Harry R. Schwartz

I’ve been staying in a little place in Portland for the last few weeks, and I noticed that there’s a lavender bush starting to bloom in the garden outside. In my family when the lavender blooms we all make lavender wands, so I picked up some ribbon and got to work.

The basic notion is:

• Grab a bundle of twenty or so stems,
• Tie the end of the ribbon around the heads,
• Bend the stems down over the ribbon so they cover the buds,
• Weave the ribbon through the stems, making a container around the buds, and
• Tie it off at the bottom of the heads with a bow.
• Optionally wind the ribbon down around the “handle” of the wand for a nice effect.

There’s some cute math to this, though! If you’re weaving 1-over-1-under you’ll need an odd number of stems. Otherwise every stem will have all “overs” or all “unders” and the whole thing will fall apart.

By modifying the number of stems and the weaving pattern (that is, the number of overs and number of unders) we can weave different patterns.
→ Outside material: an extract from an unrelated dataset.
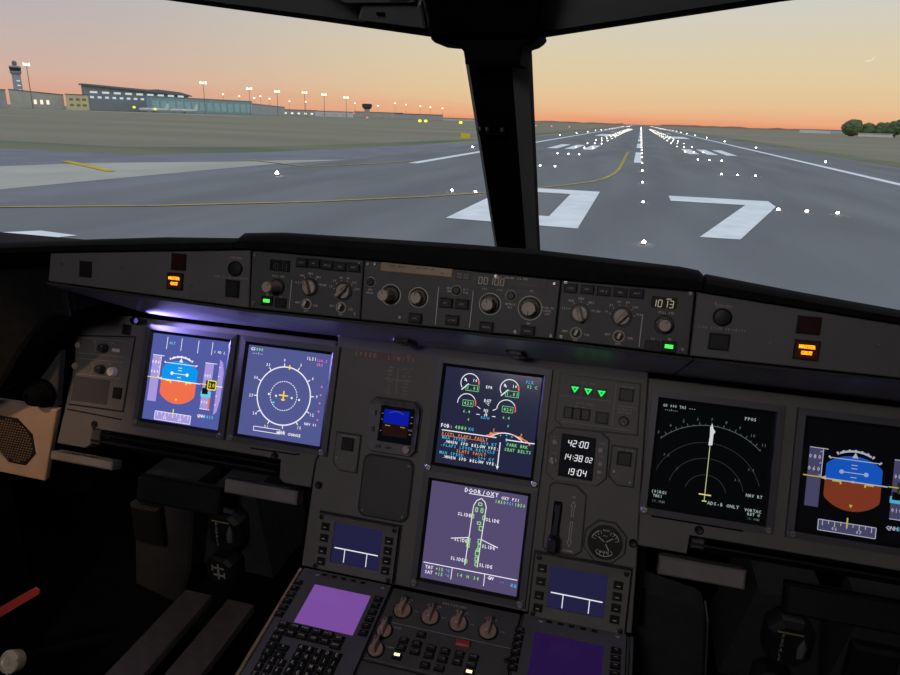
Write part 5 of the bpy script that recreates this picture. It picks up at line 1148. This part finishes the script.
# thin pale crescent in the sky
t = MB(); q = Vector((772.7, 2897.8, 0)).normalized(); g = Fr(Vector((772.7, 2897.8, GZ+249.7)), (q.y, -q.x, 0), (0, 0, 1), -q)
P = [(19*math.cos(R_(a)), 19*math.sin(R_(a))+13) for a in range(-115, 6, 10)]+[(19*math.cos(R_(a))*.93-1, 19*math.sin(R_(a))*.72+13.5) for a in range(-5, -110, -10)]
t.prism(g, P, -1, 1); tag(t.build('sky_crescent', glow('ece2c0', 1.)), 'thin pale crescent in the dusk sky above the trees', 'sky_crescent')

# ================================================================== SKY, LIGHTS, CAMERA
w = bpy.data.worlds.new('dusk_sky'); SC.world = w; w.use_nodes = True; nt = w.node_tree; nt.nodes.clear()
out = nt.nodes.new('ShaderNodeOutputWorld'); bg = nt.nodes.new('ShaderNodeBackground'); nt.links.new(bg.outputs[0], out.inputs[0])
tc = nt.nodes.new('ShaderNodeTexCoord'); sp = nt.nodes.new('ShaderNodeSeparateXYZ'); nt.links.new(tc.outputs['Generated'], sp.inputs[0])
def mth(op, a, b=None):
    k = nt.nodes.new('ShaderNodeMath'); k.operation = op
    for i, q in enumerate((a, b)):
        if q is None: continue
        if hasattr(q, 'is_linked'): nt.links.new(q, k.inputs[i])
        else: k.inputs[i].default_value = q
    return k.outputs[0]
el = mth('ARCSINE', sp.outputs['Z']); az = mth('ARCTAN2', sp.outputs['X'], sp.outputs['Y'])
nz = nt.nodes.new('ShaderNodeTexNoise'); nz.inputs['Scale'].default_value = 3.; nz.inputs['Detail'].default_value = 5
mp = nt.nodes.new('ShaderNodeMapping'); mp.inputs['Scale'].default_value = (1.2, 1.2, 22); nt.links.new(tc.outputs['Generated'], mp.inputs[0]); nt.links.new(mp.outputs[0], nz.inputs['Vector'])
wob = mth('MULTIPLY', mth('SUBTRACT', nz.outputs['Fac'], .5), .022)
fac = mth('DIVIDE', mth('ADD', mth('MULTIPLY', el, 180/math.pi), mth('MULTIPLY', wob, 57.3)), 40.)
def ramp(stops):
    r = nt.nodes.new('ShaderNodeValToRGB'); e = r.color_ramp.elements
    while len(e) < len(stops): e.new(.5)
    for q, (p, c) in zip(e, stops): q.position = p/40.; q.color = lin(c)+(1,)
    nt.links.new(fac, r.inputs[0]); return r.outputs[0]
fw = ramp([(0., 'ea9870'), (.5, 'efae84'), (1.4, 'eac094'), (2.6, 'e6caa0'), (5., 'dfcfae'), (7.5, 'd6d0c0'), (10.5, 'cdcdcd'), (16, 'd0d4da'), (40, 'd8e0ec')])
lf = ramp([(0., 'dc9e88'), (.8, 'dca690'), (2.2, 'd6b2a2'), (4., 'cab4ac'), (6.5, 'beb4b4'), (9.5, 'b0b2bc'), (12., 'b0b4c0'), (18, 'c4cad4'), (40, 'd8e0ec')])
mr = nt.nodes.new('ShaderNodeMapRange'); mr.interpolation_type = 'SMOOTHSTEP'; mr.inputs['From Min'].default_value = -.84; mr.inputs['From Max'].default_value = -.16; nt.links.new(az, mr.inputs['Value'])
mx = nt.nodes.new('ShaderNodeMix'); mx.data_type = 'RGBA'; nt.links.new(mr.outputs[0], mx.inputs['Factor']); nt.links.new(lf, mx.inputs[6]); nt.links.new(fw, mx.inputs[7])
nt.links.new(mx.outputs[2], bg.inputs[0]); bg.inputs[1].default_value = 1.

def area(name, loc, target, size, power, col):
    l = bpy.data.lights.new(name, 'AREA'); l.energy = power; l.size = size; l.color = col
    o = bpy.data.objects.new(name, l); COL.objects.link(o); o.location = loc
    o.rotation_euler = (Vector(target)-Vector(loc)).to_track_quat('-Z', 'Y').to_euler(); return o
area('cabin_dome_light', (-.15, -1.75, 1.0), (0, 0, 0), .35, 12., (1., .93, .90))
l = bpy.data.lights.new('reading_light', 'SPOT'); l.energy = 32.; l.color = (1., .64, .40); l.spot_size = R_(25); l.spot_blend = .7; l.shadow_soft_size = .03
o = bpy.data.objects.new('reading_light', l); COL.objects.link(o); o.location = (-.75, -1.1, .85); o.rotation_euler = (Vector((-.93, -.05, -.19))-o.location).to_track_quat('-Z', 'Y').to_euler()

cam = bpy.data.cameras.new('camera'); co = bpy.data.objects.new('camera', cam); COL.objects.link(co); SC.camera = co
cam.sensor_fit = 'HORIZONTAL'; cam.sensor_width = 36.; cam.lens = 671.42/900*36; cam.clip_start = .02; cam.clip_end = 20000
yaw, pit, rol = .2508, .3156, .0326
fd = Vector((-math.sin(yaw)*math.cos(pit), math.cos(yaw)*math.cos(pit), -math.sin(pit))); r0 = Vector((math.cos(yaw), math.sin(yaw), 0)); u0 = r0.cross(fd)
rr = r0*math.cos(rol)+u0*math.sin(rol); uu = u0*math.cos(rol)-r0*math.sin(rol)
from mathutils import Matrix
M = Matrix((rr, uu, -fd)).transposed().to_4x4(); M.translation = Vector((.1836, -.9814, .4653)); co.matrix_world = M
SC.view_settings.view_transform = 'Standard'; SC.view_settings.look = 'None'; SC.view_settings.exposure = 0.; SC.view_settings.gamma = 1.; SC.view_settings.use_curve_mapping = False
SC.cycles.use_denoising = True
SC.cycles.max_bounces = 8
For example, if we wanted wider visible blocks of ribbon, we could weave 2-over-2-under. If we still wanted a checkerboard pattern, though, we’d need to change the number of stems. The width of the repeated weaving pattern is 4 stems (2-over-2-under), and we want each block to be offset from the series above by 2 stems. So the number of stems must be 2 greater than a multiple of 4.

Mathematically, we’d need the number of stems \(n\) to satisfy:

\[2 \equiv n\bmod 4\]

Realistically, we’ll also want to be able to repeat our pattern at least three times per go-around. We’ll also want to keep our wands fairly small. Let’s add the further constraint that:

\[3 \times 4 \leq n \leq 40\]

Here’s the set of possible numbers of stems that will satisfy these constraints (and thus work for this weaving pattern):

\[n \in \{14, 18, 22, 26, 30, 34, 38\}\]

For a given weaving pattern and offset, how many stems should we use?

Let’s identify the variables and find a general set of constraints. We’ll call the pattern width \(p\) and the offset \(o\). In the above example, \(p = 4\) (from “2-over-2-under”) and \(o = 2\) (since we want the pattern on subsequent rows to be shifted over by 2 stems).

We want to find the number of stems \(n\) satisfying the equations:

\[o \equiv n\bmod p\] \[3 \times p \leq n \leq 40\]

As another example, suppose we want to weave a pattern of 2-over-3-under with an offset of 1—this makes a pretty spiraling pattern. Let’s just plug in \(2 + 3 = 5\) for \(p\) and 1 for \(o\) and solve:

\[n \in \{16, 21, 26, 31, 36\}\]

Our pattern should work if our number of stems is equal to any of these solutions (the wand photographed here uses this pattern with 21 stems).

A Lavender Wand Stem Count Calculator

Now that we’ve got this system of constraints, we might as well whip up some code so we won’t have to solve it by hand any more.

Width of the pattern:

Number of stems to offset each row:

If you’ve got a blooming lavender bush nearby, give it a shot! Weaving a lavender wand is awfully relaxing, and it’s easy to experiment with nifty patterns.